By Peter Myers, Senior Vice President, DDJ Myers, Ltd.

It’s ongoing work that’s so worth it.

A few years ago, we started working with a CEO who had only been in the role for a few years. They wanted to implement a professional development program that would thrust the organization forward, strategically and culturally. It was time to unshackle the organization from its sleepy history.

This metrics-driven CEO liked the comprehensive nature of our Organization Alignment Assessment. The OAA allowed staff and the leadership team to see on an easy-to-understand dashboard the entire staff’s assessment of the infrastructure’s capacity, the culture’s temperature, and the team’s buy-in to the strategic direction. Moreover, it showed how staff felt about the required pace to fulfill that vision.

Historically, the organization’s leaders had focused on enlivening the culture to motivate staff. They thought that injecting fun and positivity was the best means to their business ends. The OAA’s results showed that motivation was not the most pertinent focal point.

Instead, the assessment showed that the morale (and everything that comes with it) of the leadership team was affecting the refinement of procedures, communication standards and even member service. The OAA’s visual demonstration of the data and ease of navigation allowed the leadership team to zero in on revelations that stung but were helpful to know:

  • 50% of the leadership team did not feel that the staff was one cohesive team.
  • 0% agreed or strongly agreed that they could depend on other departments to cross-functionally collaborate effectively (the lowest score we have in our database).
  • 55% of them only somewhat agreed with them being a great team member and contributing to their team’s success.
  • 22% felt strongly that they knew where and how to become better informed about organizational changes.
  • 0% strongly agreed and 44% disagreed that they had a firm grasp of their target market.
  • 44% somewhat or strongly disagreed that empowerment was structured so “we can do what we need to do.”

These were not results anyone wanted, but they were empowering to learn. The team walked away sobered but with an increased resolve to focus on management alignment; they needed to get this right. If not, the organization’s prospects would be bleak.

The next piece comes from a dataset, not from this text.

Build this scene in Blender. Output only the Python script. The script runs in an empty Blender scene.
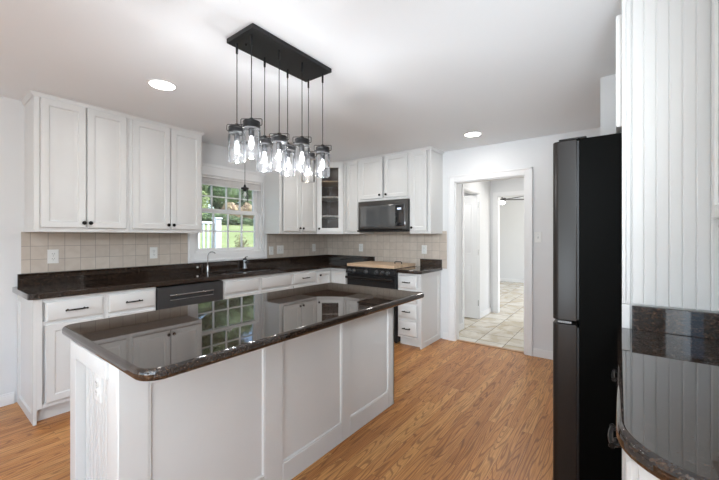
import bpy, bmesh, math, random
from mathutils import Vector, Matrix
random.seed(7)
C = bpy.context.scene.collection
SC = bpy.context.scene
R = math.radians
PI = math.pi

# ------------------------------------------------------------------ camera
CAM_H = 1.3105
YAW = 37.088
cd = bpy.data.cameras.new('camera'); cam = bpy.data.objects.new('camera', cd); C.objects.link(cam)
cam.location = (0, 0, CAM_H); cam.rotation_euler = (R(90), 0, R(YAW - 90))
cd.sensor_width = 36; cd.sensor_fit = 'HORIZONTAL'; cd.lens = 343 / 719 * 36; cd.shift_y = -3.7 / 719
cd.clip_start = 0.02; cd.clip_end = 300
SC.camera = cam

# ------------------------------------------------------------------ world, sun, exposure
SC.view_settings.view_transform = 'Standard'; SC.view_settings.look = 'None'
SC.view_settings.gamma = 1; SC.view_settings.use_curve_mapping = False
SC.view_settings.exposure = 0.60
w = bpy.data.worlds.new('sky'); SC.world = w; w.use_nodes = True
nt = w.node_tree; bg = nt.nodes['Background']
sky = nt.nodes.new('ShaderNodeTexSky'); sky.sky_type = 'NISHITA'; sky.sun_disc = False
sky.sun_elevation = R(48); sky.sun_rotation = R(160)
nt.links.new(sky.outputs[0], bg.inputs[0]); bg.inputs[1].default_value = 0.16 * 1.7

LS = {'sun': 1, 'fill_right_up': 0.25, 'fill_right_low': 0.34, 'fill_ceiling': 0.26, 'fill_behind': 0.35, 'fill_side': 2.9, 'fill_camera': 1.75, 'recessed_lamp': 0.3, 'recessed_lamp_door': 0.6, 'recessed_lamp_33': 0.95, 'bulb_light': 0.6, 'hall_fill': 0.6, 'side_room_fill': 0.9, 'far_room_fill': 0.33, 'other': 0}
def light(name, kind, loc, rot, energy, color=(1, 1, 1), **kw):
    d = bpy.data.lights.new(name, kind); d.energy = energy * LS.get(name, LS.get('other', 1));
    if d.energy == 0: return None
    d.color = color
    for k, v in kw.items(): setattr(d, k, v)
    o = bpy.data.objects.new(name, d); C.objects.link(o); o.location = loc; o.rotation_euler = rot
    return o
light('sun', 'SUN', (0, 0, 10), (R(44), 0, R(24)), 4.2, (1, .96, .88), angle=R(1))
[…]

The team declared a shared commitment to be accountable, initiate the hard conversations and be open to them as they came their way. The team standardized several actions, sequestering themselves for two days a month for an entire year to cultivate their strategic perspective, define the organization’s objectives, and develop a comprehensive, but most importantly team-embraced, strategic plan. Management alignment is not a switch you flip. It takes consistent work.

Leadership Alignment

The leadership team members needed to embody alignment before they started preaching the same to the staff. What leaders consistently demonstrate, others will model. The strategic framework we developed was baked into every conversation and all strategies were framed against the short- and long-term shared priorities. Leaders began to forgo their initially proposed timelines and requested resources to support other areas’ priorities because it furthered the organization’s priorities faster.

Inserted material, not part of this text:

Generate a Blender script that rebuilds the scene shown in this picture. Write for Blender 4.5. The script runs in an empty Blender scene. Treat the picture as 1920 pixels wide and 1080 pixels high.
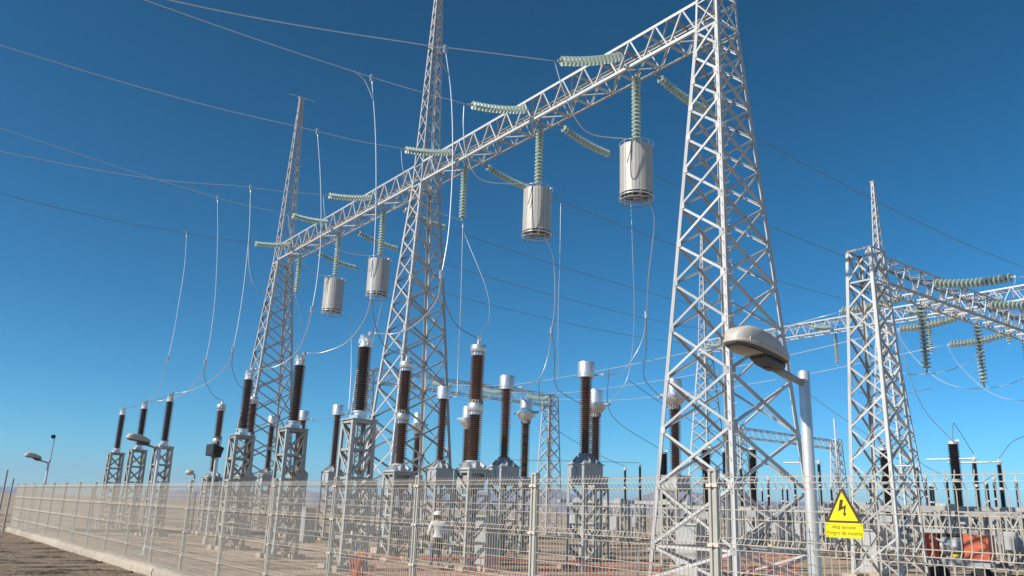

After a year of hard and consistent work, the CEO was ready to measure progress and asked to redeploy the OAA. The results were astounding!

The leadership team’s scores were cause for celebration. The team felt validation for the intense work they had done. On average, there was an overall 15% increase with these highlights:

  • 36% increase in the team feeling like one cohesive team.
  • 51% increase in feeling like they could depend on other departments to cross-functionally collaborate really well together
  • 10% increase in feeling like they are a great team member and contribute to their team’s success
  • 29% increase in feeling like they know where and how to become better informed about organizational changes
  • 33% increase in feeling like they have a firm grasp of the target market
  • 40% better score on the organization’s structure of empowerment (no one even slightly disagreed)

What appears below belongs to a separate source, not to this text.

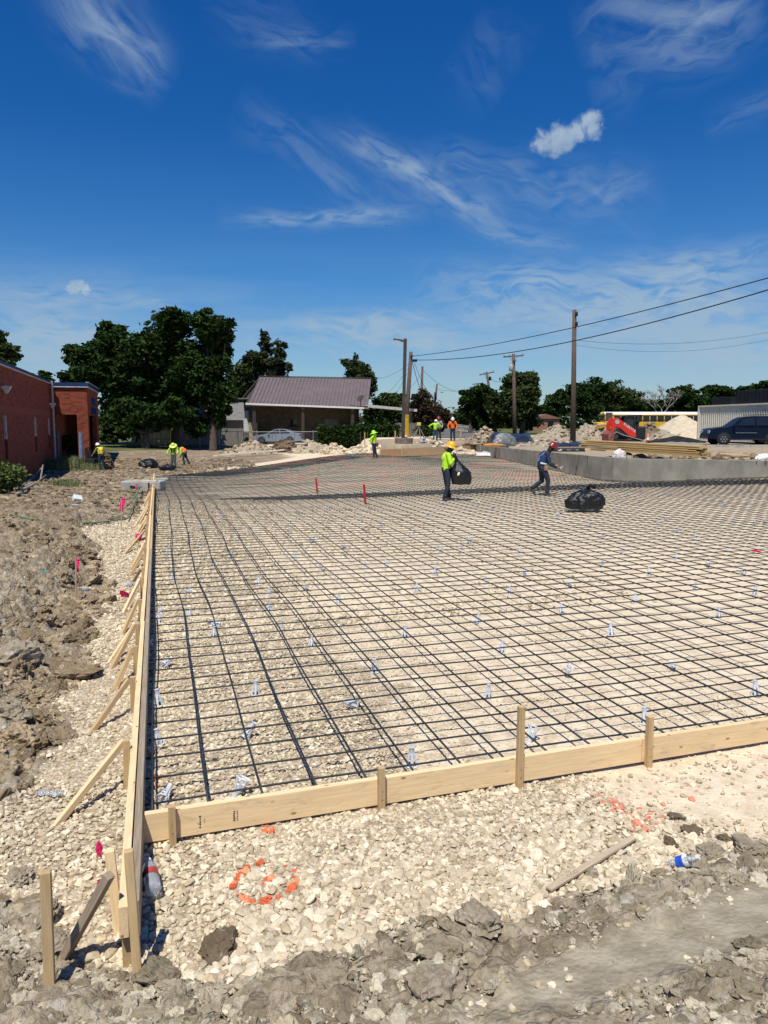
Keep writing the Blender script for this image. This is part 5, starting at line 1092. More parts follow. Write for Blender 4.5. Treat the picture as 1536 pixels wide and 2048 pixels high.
def leaves(name, mat, parent, blobs, n, size, rng, org, shell=.55, droop=0.0):
    """leaf sprays (folded pairs of small faces) through the volume of the crown lobes"""
    B = np.array(blobs); vol = B[:, 3]*B[:, 4]*B[:, 5]; vol = vol**.8; k = rng.choice(len(B), n, p=vol/vol.sum()); b = B[k]
    d = rng.normal(size=(n, 3)); d /= np.linalg.norm(d, axis=1)[:, None]; r = shell+(1.08-shell)*rng.random(n)**.7; inner = rng.random(n) < .22; r[inner] = rng.random(inner.sum())*shell; wild = rng.random(n) < .07; r[wild] *= rng.uniform(1.05, 1.45, wild.sum())
    # ragged outline: each direction cell pushes in or out
    q = np.floor(d*2.6+b[:, :1]*3.7).astype(int); hsh = _T[1][(q[:, 0]*7+q[:, 1]*13) & 255, (q[:, 2]*5+k*11) & 255]; r = r*(.74+.46*hsh); keep = hsh > .10
    c = b[:, :3]+d*r[:, None]*b[:, 3:6]; c = c[keep]; d = d[keep]; r = r[keep]; hs = hsh[keep]; n = len(c)
    s_ = size*(.55+.9*rng.random(n)); t1 = rng.normal(size=(n, 3)); t1[:, 2] = t1[:, 2]*.6-droop; t1 /= np.linalg.norm(t1, axis=1)[:, None]; nn = rng.normal(size=(n, 3))+d*.6; nn[:, 2] += .6; t2 = np.cross(nn, t1); t2 /= np.linalg.norm(t2, axis=1)[:, None]; n3 = np.cross(t1, t2)
    s1 = s_[:, None]; p0 = c-t1*s1*.7; p1 = c+t2*s1*.36+n3*s1*.14; p2 = c+t1*s1*.75; p3 = c-t2*s1*.36+n3*s1*.14
    V = np.stack([p0, p1, p2, p3], 1)-np.array(org); V = V.reshape(-1, 3); Fq = np.array([[0, 1, 2], [0, 2, 3]])[None]+(np.arange(n)*4)[:, None, None]; Fq = Fq.reshape(-1, 3)
    me = bpy.data.meshes.new(name); me.vertices.add(len(V)); me.vertices.foreach_set('co', V.astype(np.float32).ravel()); me.loops.add(Fq.size); me.loops.foreach_set('vertex_index', Fq.astype(np.int32).ravel()); me.polygons.add(len(Fq)); me.polygons.foreach_set('loop_start', np.arange(0, Fq.size, 3, dtype=np.int32)); me.update()
    tone = np.clip(.35*rng.random(n)+.65*hs*hs, 0, 1); at_ = me.attributes.new('tone', 'FLOAT', 'POINT'); at_.data.foreach_set('value', np.repeat(tone, 4).astype(np.float32))
    me.materials.append(mat); o = bpy.data.objects.new(name, me); COL.objects.link(o); o.parent = parent; return o
TREE_SEED = [100]
def tree(label, px, base, d, lobes, mat, n=6000, size=.34, trunk=.22, group=None, name='tree', bark=None, fork=.35, droop=.0, dspread=1.0):
    """lobes: (px, py, rx_px, ry_px[, depth offset]) of the crown as seen, turned to metres at distance d"""
    TREE_SEED[0] += 1; rng = np.random.default_rng(TREE_SEED[0]); g0 = dpt(px, d); gz = zt1(g0.x, g0.y); t = thing(name, label, 'tree' if name != 'shrub' and name != 'hedge' else name, (g0.x, g0.y, gz), 0, group); bl = []
    rr = random.Random(TREE_SEED[0])
    for L in lobes:
        dd = d+(L[4] if len(L) > 4 else rr.uniform(-1, 1)*L[2]*d/F*.6); c = P(L[0], L[1], dd); rx = L[2]*dd/F; rz = L[3]*dd/F; m_ = 11
        bl.append((c.x, c.y, c.z, rx*.66, rx*.66*dspread, rz*.66))
        for _ in range(m_):   # smaller sprays on the lobe so that the outline breaks up
            a = rr.uniform(0, 2*PI); e = rr.uniform(-.6, 1.2); k = rr.uniform(.16, .36); q = rr.uniform(.62, 1.0); bl.append((c.x+rx*q*math.cos(a)*math.cos(e), c.y+rx*q*math.sin(a)*math.cos(e), c.z+rz*q*math.sin(e), rx*k*1.2, rx*k*1.2, rz*k*.8))
    leaves('crown', mat, t, bl, int(n*1.3), size*.78, rng, (g0.x, g0.y, gz))
    mb = MB(); mb.smooth = True; top = max(b[2] for b in bl)-gz; cz = top*fork; lean = rr.uniform(-.3, .3)
    mb.tube([(0, 0, -.2), (0, 0, .15), (lean*.3, 0, cz*.6), (lean, 0, cz)], [trunk*1.5, trunk*1.1, trunk*.9, trunk*.75], 9)
    big = [b for b in bl[::12]][:9]
    for b in big:
        e = Vector((b[0]-g0.x, b[1]-g0.y, b[2]-gz)); m1 = Vector((lean, 0, cz)).lerp(e, .5)+Vector((rr.uniform(-.4, .4), rr.uniform(-.4, .4), .3)); mb.tube([(lean, 0, cz*.92), m1, e], [trunk*.6, trunk*.35, trunk*.1], 6)
        for _ in range(3): e2 = e+Vector((rr.uniform(-1, 1)*b[3], rr.uniform(-1, 1)*b[3], rr.uniform(-.3, 1)*b[5])); mb.tube([m1.lerp(e, .5), e2], [trunk*.2, trunk*.05], 5)
    mb.build('trunk', bark or BARK, t, fix=False); return t
tree('tallest dark broadleaf tree of the big clump left of the house', 350, 890, 66, [(330, 680, 62, 58), (350, 650, 40, 34), (300, 720, 55, 60), (385, 740, 55, 62), (330, 790, 75, 55), (345, 630, 20, 14)], LG, 17000, .40, .4)
tree('dark tree at the right of the big clump with branches hanging over the shed', 425, 890, 64, [(425, 660, 38, 38), (440, 700, 36, 44), (410, 760, 50, 60), (440, 800, 34, 50), (405, 635, 22, 18), (455, 650, 16, 14), (395, 852, 26, 34), (432, 840, 22, 26)], LG, 13000, .38, .3)
tree('broad dark tree at the left of the big clump behind the brick portico', 185, 890, 67, [(170, 715, 48, 34), (200, 750, 62, 50), (150, 770, 36, 40), (240, 790, 55, 60), (230, 720, 40, 44)], LG, 13000, .38, .35)
tree('dark narrow tree rising between the left and tallest trees of the clump', 228, 890, 72, [(222, 665, 30, 22), (225, 700, 40, 40), (210, 690, 22, 20), (245, 670, 12, 12)], LG, 5000, .36, .3)
tree('low dark tree under the clump in front of the board fence', 290, 890, 63, [(255, 850, 50, 40), (300, 838, 48, 36), (345, 830, 45, 34), (225, 860, 24, 36)], LG, 9000, .34, .3)
tree('tall dark cedar with two ragged tops rising behind the shed', 520, 885, 96, [(530, 690, 16, 26), (560, 705, 14, 24), (520, 725, 34, 26), (550, 740, 36, 26), (500, 760, 34, 44), (560, 775, 26, 34), (485, 790, 26, 40), (528, 672, 9, 12), (556, 688, 7, 12)], LC, 11000, .42, .35, dspread=.8)
tree('dark olive tree between the big clump and the cedar', 478, 885, 88, [(480, 790, 22, 36), (470, 760, 16, 30), (490, 740, 16, 16)], LB_, 3500, .38, .3)
tree('small airy tree peeping over the right end of the metal roof', 715, 885, 98, [(705, 735, 20, 20), (725, 750, 26, 26), (742, 775, 18, 30), (700, 760, 20, 20), (690, 728, 10, 10), (712, 715, 6, 10)], LB_, 3600, .36, .25)
tree('bough of a dark tree at the left frame edge above the brick roof', -10, 890, 44, [(8, 705, 28, 20), (-20, 690, 34, 40), (28, 714, 16, 10), (0, 675, 14, 14), (10, 728, 22, 14)], LB_, 3000, .26, .3)
tree('tiny dark treetop showing over the brick roof left of the downpipe', 88, 890, 70, [(90, 756, 14, 12), (100, 770, 14, 14), (64, 752, 6, 5)], LG, 900, .3, .2)
tree('olive tree behind the carport left of the light pole', 790, 880, 100, [(785, 800, 34, 16), (765, 825, 26, 28), (800, 830, 30, 30), (740, 830, 18, 20)], LB_, 5000, .38, .3, 'trees along the street')
tree('reddish brown crape myrtle right of the light pole', 848, 882, 84, [(850, 800, 20, 22), (862, 826, 26, 34), (838, 840, 24, 36), (875, 845, 16, 26), (835, 805, 16, 20)], LR, 6500, .30, .2, 'trees along the street')
tree('dark red tree farther down the left side of the street', 884, 872, 112, [(888, 832, 14, 16), (880, 850, 16, 20), (892, 845, 10, 16)], LR, 2200, .36, .2, 'trees along the street')
tree('dark bushy tree at the start of the grove right of the street', 940, 878, 100, [(935, 800, 20, 20), (950, 790, 26, 22), (930, 830, 22, 28), (960, 835, 32, 36), (975, 795, 20, 22)], LG, 8000, .40, .3, 'trees along the street')
tree('big round dark tree right of the street behind the crossarm pole', 1045, 880, 94, [(1045, 775, 36, 30), (1060, 800, 22, 36), (1030, 815, 40, 42), (1000, 825, 30, 40), (1055, 840, 26, 34), (1015, 785, 18, 18), (1062, 765, 16, 14)], LB_, 13000, .42, .35, 'trees along the street')
tree('dark mid height tree between the leaning pole and the street grove', 985, 880, 108, [(990, 805, 22, 22), (985, 835, 30, 30)], LG, 3500, .4, .3, 'trees along the street')
bgt = [('wide dark oak left of the tall bare pole', 1110, [(1108, 812, 28, 26), (1090, 835, 26, 24), (1125, 795, 20, 18)]), ('broad dark oak right behind the tall bare pole', 1175, [(1150, 790, 30, 26), (1185, 780, 36, 26), (1170, 815, 50, 30), (1200, 800, 30, 30)]),
       ('rounded dark oak left of the bare branched tree', 1240, [(1225, 785, 34, 24), (1250, 800, 34, 30), (1235, 825, 40, 24), (1262, 805, 18, 18)]), ('low dark tree below the bare branched tree', 1310, [(1300, 815, 30, 16), (1330, 812, 26, 14), (1285, 820, 20, 14)]),
       ('dark rounded oak right of the bare branched tree', 1375, [(1372, 795, 32, 22), (1390, 810, 34, 26), (1350, 812, 24, 20), (1375, 782, 20, 12)]), ('greener tree top above the left black stack', 1432, [(1432, 785, 26, 20), (1420, 795, 24, 22), (1445, 800, 24, 24)]),
       ('small tree top between the two black stacks', 1478, [(1470, 790, 18, 14), (1490, 785, 18, 14), (1500, 796, 16, 16)]), ('dark tree at the right frame edge behind the stacks', 1530, [(1530, 785, 28, 20), (1545, 775, 24, 24), (1515, 800, 26, 22), (1526, 768, 8, 6)])]
for lb_, px, lobes in bgt: tree(lb_, px, 875, 140, lobes, LG if px % 20 else LB_, 6500 if px < 1300 else 4200, .55, .35, 'distant oaks behind the school bus')
# distant low wood that closes the horizon
def far_wood():
    rng = np.random.default_rng(5); bl = []
    for i in range(150):
        px = -900+i*22+rng.uniform(-8, 8)
        if 895 < px < 925: continue
        d = rng.uniform(200, 240); c = P(px, 843+rng.uniform(-6, 4), d); bl.append((c.x, c.y, c.z-1, 5, 5, rng.uniform(3, 5.5)))
    o = leaves('far_wood', LG, None, bl, 30000, 1.1, rng, (0, 0, 0)); tag(o, 'distant dark belt of woodland along the horizon', 'woodland', kind='stuff')
far_wood()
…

When broken down by major pillars measured, the leadership team’s strategy development and deployment score increased by 22%. As a reminder, they initially were focused on culture for the staff. They ended up focused on strategy, and that brought the culture score up 13%.

Next on the CEO’s and leadership team’s list is to translate that strategy and individual accountability to the staff. The way each area of the credit union will get there will be customized for that group, but include lots of cross-functional interaction. The next year’s OAA results will be exciting to watch for!

Leadership Alignment for the Board

To close this out, we want to direct the reader’s attention to another strategic consequence, positive or negative, of alignment. Boards can sense executive team alignment, and it informs their interaction and questions. When a senior team is well-aligned, they have covered as many angles as possible and presented the summation of the trajectory, the obstacles and the potential unintended consequences of a possible strategy. When the head of marketing regularly talks with the capital planner and the technology leader often connects with the chief lender, the board feels a different level of comfort. When the retail lead speaks just about retail, and risk management only speaks about risk, it evokes a degree of discomfort, unconsciously or consciously, with any trajectory the management “team” is proposing.

Please note, alignment is not about moving the numbers in your assessment. It is about enhancing strategic alignment for the sake of more precise execution. It is about elevating the skill sets of your organization’s leadership so no matter the challenge, they’ll tackle it in an aligned fashion. All of this takes rigorous and consistent work. The charge of leaders, all leaders, is to make it happen.